▶ _Supplied information_:
------------------------

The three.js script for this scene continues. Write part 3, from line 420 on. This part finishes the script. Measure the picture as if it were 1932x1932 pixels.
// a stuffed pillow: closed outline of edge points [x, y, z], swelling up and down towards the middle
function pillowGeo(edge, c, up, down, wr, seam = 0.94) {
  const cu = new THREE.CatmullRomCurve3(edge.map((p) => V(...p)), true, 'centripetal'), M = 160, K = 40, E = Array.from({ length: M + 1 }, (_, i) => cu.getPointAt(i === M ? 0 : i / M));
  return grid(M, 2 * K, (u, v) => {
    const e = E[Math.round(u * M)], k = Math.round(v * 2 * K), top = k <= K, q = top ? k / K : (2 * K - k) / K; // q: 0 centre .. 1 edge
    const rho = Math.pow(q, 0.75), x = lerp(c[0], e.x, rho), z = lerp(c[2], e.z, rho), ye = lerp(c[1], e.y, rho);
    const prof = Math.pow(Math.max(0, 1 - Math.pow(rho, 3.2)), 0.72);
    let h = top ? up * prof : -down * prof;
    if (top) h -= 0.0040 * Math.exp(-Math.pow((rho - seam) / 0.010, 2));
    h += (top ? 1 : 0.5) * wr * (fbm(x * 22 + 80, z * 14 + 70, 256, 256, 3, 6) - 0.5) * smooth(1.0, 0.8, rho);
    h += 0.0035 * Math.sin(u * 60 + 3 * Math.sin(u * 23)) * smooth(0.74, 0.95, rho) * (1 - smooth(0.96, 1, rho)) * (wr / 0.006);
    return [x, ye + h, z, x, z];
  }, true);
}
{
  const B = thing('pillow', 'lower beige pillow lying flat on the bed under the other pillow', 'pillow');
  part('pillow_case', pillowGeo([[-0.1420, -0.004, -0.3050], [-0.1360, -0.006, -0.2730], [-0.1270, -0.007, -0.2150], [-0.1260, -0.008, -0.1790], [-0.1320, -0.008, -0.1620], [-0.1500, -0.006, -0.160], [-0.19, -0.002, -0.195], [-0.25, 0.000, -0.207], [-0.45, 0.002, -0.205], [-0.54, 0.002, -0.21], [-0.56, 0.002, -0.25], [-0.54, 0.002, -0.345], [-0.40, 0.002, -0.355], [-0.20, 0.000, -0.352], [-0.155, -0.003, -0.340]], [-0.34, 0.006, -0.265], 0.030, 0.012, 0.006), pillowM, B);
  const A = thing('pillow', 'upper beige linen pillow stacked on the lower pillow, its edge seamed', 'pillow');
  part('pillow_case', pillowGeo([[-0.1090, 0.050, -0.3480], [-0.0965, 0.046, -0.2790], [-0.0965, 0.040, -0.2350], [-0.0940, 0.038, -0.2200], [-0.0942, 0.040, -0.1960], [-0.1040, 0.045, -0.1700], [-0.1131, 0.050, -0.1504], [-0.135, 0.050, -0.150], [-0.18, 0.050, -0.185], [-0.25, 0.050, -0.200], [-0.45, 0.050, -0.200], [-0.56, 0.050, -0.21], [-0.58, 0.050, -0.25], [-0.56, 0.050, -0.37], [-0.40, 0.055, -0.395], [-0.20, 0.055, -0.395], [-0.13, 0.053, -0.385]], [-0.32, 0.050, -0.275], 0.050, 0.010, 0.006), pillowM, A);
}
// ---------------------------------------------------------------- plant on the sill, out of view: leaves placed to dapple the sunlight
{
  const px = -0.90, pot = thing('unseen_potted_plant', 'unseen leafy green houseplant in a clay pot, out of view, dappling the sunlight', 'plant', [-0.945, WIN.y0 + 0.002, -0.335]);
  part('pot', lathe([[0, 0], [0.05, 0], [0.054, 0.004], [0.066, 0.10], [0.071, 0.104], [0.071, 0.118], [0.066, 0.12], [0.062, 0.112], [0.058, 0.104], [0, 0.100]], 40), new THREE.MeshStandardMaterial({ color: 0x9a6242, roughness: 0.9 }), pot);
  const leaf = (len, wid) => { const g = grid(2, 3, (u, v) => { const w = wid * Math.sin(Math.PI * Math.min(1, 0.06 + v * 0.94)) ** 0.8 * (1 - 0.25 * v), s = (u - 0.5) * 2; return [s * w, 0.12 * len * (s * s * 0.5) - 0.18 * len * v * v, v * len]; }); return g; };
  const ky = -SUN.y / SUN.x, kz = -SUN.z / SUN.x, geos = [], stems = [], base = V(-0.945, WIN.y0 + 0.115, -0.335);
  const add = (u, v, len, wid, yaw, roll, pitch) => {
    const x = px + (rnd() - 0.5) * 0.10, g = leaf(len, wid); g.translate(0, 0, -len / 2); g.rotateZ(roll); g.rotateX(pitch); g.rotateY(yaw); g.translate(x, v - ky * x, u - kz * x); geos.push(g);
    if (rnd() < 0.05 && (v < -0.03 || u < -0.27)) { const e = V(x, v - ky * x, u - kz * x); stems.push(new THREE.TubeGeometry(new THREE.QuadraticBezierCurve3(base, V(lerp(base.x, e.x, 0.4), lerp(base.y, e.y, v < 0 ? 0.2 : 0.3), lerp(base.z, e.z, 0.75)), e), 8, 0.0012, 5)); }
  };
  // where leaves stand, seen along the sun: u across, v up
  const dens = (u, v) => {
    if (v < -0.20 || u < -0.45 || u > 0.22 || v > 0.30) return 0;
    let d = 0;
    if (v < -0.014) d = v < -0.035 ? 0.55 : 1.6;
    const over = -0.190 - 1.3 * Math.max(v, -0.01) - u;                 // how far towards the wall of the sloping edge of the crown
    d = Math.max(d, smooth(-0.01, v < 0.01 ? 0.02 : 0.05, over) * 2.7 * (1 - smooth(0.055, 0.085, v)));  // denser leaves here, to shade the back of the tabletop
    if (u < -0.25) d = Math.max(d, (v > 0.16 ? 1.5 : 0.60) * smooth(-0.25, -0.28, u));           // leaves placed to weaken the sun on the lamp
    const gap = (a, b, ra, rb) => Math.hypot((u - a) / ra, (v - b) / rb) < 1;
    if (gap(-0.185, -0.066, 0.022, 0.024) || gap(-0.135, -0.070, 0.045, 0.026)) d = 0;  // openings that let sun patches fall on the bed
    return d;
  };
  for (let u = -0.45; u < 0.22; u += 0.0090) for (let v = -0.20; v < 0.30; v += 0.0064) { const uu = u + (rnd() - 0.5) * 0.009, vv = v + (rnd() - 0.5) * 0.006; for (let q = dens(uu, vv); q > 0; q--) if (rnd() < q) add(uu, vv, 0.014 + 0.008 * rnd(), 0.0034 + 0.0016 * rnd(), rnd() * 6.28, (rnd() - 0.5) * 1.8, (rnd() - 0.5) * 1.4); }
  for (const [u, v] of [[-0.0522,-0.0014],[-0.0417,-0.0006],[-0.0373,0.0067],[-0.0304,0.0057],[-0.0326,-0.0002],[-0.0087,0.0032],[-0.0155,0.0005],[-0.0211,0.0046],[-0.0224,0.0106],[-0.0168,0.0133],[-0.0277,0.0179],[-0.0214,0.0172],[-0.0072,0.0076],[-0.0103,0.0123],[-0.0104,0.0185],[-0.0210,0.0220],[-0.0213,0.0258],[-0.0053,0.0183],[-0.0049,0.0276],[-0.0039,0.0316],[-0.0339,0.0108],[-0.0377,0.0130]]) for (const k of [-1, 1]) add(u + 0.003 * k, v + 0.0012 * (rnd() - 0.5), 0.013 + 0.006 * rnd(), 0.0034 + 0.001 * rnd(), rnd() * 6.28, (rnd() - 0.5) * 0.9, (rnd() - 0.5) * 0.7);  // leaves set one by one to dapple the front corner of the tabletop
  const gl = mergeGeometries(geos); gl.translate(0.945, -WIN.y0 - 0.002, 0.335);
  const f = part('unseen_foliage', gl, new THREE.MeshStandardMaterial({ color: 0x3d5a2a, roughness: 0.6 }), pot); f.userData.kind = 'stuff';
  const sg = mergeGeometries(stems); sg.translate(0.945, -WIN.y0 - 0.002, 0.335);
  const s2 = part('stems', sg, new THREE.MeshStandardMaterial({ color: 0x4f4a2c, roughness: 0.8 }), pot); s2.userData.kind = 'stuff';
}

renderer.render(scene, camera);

------------------------

▶ _Set problem_: Pick out each line above that includes "scene" and show it.

▶ _The reply_:
The three.js script for this scene continues. Write part 3, from line 420 on. This part finishes the script. Measure the picture as if it were 1932x1932 pixels.
renderer.render(scene, camera);